*EXERCISE DESCRIPTION*. The lines beneath this instruction, from the first through the one containing "return o / 2.0", must be transcribed exactly; no other line belongs in the output.
BEGIN DATA PROVIDED
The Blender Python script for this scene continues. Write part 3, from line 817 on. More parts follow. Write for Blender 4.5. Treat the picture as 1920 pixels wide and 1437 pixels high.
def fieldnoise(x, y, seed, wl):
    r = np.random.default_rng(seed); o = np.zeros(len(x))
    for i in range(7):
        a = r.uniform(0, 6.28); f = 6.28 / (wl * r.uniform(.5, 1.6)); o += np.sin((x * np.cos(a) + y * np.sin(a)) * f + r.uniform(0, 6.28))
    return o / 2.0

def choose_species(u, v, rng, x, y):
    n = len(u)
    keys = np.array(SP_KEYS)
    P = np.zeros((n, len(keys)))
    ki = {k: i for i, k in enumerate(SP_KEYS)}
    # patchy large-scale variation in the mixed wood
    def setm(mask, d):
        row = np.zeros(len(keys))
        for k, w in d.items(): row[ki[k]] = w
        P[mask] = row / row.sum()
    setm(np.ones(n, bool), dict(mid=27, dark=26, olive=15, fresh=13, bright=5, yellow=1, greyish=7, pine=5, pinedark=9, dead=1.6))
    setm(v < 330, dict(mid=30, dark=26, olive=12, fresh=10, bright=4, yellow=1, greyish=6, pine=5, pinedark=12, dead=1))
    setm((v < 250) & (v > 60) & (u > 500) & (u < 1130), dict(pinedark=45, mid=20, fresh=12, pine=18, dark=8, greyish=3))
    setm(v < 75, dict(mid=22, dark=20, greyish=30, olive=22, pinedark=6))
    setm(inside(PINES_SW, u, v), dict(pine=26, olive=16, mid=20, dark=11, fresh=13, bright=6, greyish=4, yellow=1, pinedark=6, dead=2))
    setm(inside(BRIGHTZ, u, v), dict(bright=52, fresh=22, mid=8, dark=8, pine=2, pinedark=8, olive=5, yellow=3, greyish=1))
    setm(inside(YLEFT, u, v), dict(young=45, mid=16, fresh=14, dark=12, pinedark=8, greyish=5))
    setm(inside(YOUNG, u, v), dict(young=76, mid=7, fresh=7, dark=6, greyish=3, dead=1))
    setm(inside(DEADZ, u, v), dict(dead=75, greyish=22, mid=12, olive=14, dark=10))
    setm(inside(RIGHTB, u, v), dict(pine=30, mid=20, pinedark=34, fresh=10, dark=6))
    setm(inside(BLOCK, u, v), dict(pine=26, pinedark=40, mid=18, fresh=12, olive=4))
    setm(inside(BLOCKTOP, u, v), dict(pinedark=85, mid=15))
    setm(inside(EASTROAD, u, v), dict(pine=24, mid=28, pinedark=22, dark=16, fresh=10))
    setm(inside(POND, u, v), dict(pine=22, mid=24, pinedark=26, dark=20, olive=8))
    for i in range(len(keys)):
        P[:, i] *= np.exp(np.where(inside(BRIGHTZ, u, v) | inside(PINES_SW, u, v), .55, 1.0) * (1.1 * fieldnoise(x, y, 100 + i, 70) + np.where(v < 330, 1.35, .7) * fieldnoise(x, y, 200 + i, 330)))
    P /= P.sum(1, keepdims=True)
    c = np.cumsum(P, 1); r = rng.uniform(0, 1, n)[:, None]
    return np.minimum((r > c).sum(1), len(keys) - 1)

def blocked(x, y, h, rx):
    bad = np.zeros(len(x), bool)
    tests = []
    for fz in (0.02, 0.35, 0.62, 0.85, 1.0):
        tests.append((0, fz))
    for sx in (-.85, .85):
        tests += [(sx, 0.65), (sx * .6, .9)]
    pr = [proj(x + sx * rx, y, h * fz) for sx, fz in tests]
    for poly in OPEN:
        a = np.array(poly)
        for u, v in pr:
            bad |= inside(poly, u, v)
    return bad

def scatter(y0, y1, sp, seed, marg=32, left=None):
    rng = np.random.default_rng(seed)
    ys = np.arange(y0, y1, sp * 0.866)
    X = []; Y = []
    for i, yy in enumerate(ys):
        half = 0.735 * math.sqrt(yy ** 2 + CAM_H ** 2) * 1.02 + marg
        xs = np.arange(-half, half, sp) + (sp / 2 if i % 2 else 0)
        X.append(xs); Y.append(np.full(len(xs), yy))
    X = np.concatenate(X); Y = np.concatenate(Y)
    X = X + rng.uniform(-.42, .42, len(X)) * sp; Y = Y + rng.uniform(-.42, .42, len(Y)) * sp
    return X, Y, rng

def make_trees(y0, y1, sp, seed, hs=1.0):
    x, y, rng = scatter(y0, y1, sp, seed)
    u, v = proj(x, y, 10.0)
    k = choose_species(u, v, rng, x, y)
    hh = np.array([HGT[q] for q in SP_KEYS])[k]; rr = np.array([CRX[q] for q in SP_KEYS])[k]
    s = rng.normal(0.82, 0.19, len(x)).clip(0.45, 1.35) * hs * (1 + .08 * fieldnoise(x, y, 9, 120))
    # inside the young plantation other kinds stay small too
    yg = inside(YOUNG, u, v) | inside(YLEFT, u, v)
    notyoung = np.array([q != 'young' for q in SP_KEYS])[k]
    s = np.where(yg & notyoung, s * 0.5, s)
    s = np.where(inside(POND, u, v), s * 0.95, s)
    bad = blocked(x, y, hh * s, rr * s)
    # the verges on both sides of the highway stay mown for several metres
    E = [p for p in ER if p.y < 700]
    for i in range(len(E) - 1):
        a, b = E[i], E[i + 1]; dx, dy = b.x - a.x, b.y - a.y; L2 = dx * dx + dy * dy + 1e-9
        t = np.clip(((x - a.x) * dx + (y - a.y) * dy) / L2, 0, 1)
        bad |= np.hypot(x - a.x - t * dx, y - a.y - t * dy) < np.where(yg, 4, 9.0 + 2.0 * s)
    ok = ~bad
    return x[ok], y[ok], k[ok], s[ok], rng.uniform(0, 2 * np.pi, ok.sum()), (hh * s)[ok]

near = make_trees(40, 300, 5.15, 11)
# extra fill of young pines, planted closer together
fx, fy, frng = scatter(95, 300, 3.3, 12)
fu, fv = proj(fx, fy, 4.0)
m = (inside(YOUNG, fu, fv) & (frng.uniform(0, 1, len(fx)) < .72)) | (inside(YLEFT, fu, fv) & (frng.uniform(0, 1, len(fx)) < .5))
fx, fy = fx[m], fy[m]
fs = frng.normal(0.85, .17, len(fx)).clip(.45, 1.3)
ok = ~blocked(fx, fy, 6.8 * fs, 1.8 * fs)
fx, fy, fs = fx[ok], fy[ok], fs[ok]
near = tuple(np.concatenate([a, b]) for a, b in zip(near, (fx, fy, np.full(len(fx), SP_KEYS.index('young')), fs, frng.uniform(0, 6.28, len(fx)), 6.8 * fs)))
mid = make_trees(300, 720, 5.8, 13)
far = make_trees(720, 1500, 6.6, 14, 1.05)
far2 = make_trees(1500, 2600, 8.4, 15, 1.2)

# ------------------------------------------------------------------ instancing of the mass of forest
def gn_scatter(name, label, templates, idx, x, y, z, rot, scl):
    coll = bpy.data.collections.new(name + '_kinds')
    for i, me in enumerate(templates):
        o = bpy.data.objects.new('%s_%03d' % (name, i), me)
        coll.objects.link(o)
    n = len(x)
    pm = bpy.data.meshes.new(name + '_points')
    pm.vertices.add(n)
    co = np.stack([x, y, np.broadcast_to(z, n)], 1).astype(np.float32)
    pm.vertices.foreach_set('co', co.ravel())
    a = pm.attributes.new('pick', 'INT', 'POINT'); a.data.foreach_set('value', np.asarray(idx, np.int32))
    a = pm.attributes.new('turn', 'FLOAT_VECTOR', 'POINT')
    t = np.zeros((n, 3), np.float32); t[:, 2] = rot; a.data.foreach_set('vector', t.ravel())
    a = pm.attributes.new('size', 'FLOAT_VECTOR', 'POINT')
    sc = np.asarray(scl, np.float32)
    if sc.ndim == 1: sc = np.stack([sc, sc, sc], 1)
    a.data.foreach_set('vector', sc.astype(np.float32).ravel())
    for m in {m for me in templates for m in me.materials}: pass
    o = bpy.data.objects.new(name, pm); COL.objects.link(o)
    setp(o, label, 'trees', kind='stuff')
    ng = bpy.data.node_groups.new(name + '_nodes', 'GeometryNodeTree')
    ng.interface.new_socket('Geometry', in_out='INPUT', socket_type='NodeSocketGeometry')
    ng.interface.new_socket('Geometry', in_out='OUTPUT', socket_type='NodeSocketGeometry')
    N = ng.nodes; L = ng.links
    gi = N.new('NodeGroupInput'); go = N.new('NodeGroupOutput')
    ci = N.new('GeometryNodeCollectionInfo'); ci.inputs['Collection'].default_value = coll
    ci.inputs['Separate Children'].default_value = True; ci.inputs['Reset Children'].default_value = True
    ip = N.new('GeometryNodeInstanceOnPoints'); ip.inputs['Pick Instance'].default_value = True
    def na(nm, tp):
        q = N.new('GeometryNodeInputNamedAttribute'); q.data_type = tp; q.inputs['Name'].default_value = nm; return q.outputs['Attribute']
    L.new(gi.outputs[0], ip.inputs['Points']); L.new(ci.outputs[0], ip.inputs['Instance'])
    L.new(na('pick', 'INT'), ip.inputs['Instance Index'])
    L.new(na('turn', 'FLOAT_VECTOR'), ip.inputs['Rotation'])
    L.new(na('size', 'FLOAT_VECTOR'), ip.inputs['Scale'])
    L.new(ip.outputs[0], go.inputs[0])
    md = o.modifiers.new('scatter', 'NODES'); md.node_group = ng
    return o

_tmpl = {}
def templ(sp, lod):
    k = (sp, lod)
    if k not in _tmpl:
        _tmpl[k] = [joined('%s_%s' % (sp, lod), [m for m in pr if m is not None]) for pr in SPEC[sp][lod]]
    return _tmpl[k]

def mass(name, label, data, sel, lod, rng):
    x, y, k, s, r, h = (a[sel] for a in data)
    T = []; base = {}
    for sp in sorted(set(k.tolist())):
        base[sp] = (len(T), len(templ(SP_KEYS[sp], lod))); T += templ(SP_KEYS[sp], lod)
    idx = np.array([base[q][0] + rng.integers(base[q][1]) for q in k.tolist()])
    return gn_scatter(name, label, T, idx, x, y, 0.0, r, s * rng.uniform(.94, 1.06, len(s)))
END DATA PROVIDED
*RESPONSE*.
The Blender Python script for this scene continues. Write part 3, from line 817 on. More parts follow. Write for Blender 4.5. Treat the picture as 1920 pixels wide and 1437 pixels high.
def fieldnoise(x, y, seed, wl):
    r = np.random.default_rng(seed); o = np.zeros(len(x))
    for i in range(7):
        a = r.uniform(0, 6.28); f = 6.28 / (wl * r.uniform(.5, 1.6)); o += np.sin((x * np.cos(a) + y * np.sin(a)) * f + r.uniform(0, 6.28))
    return o / 2.0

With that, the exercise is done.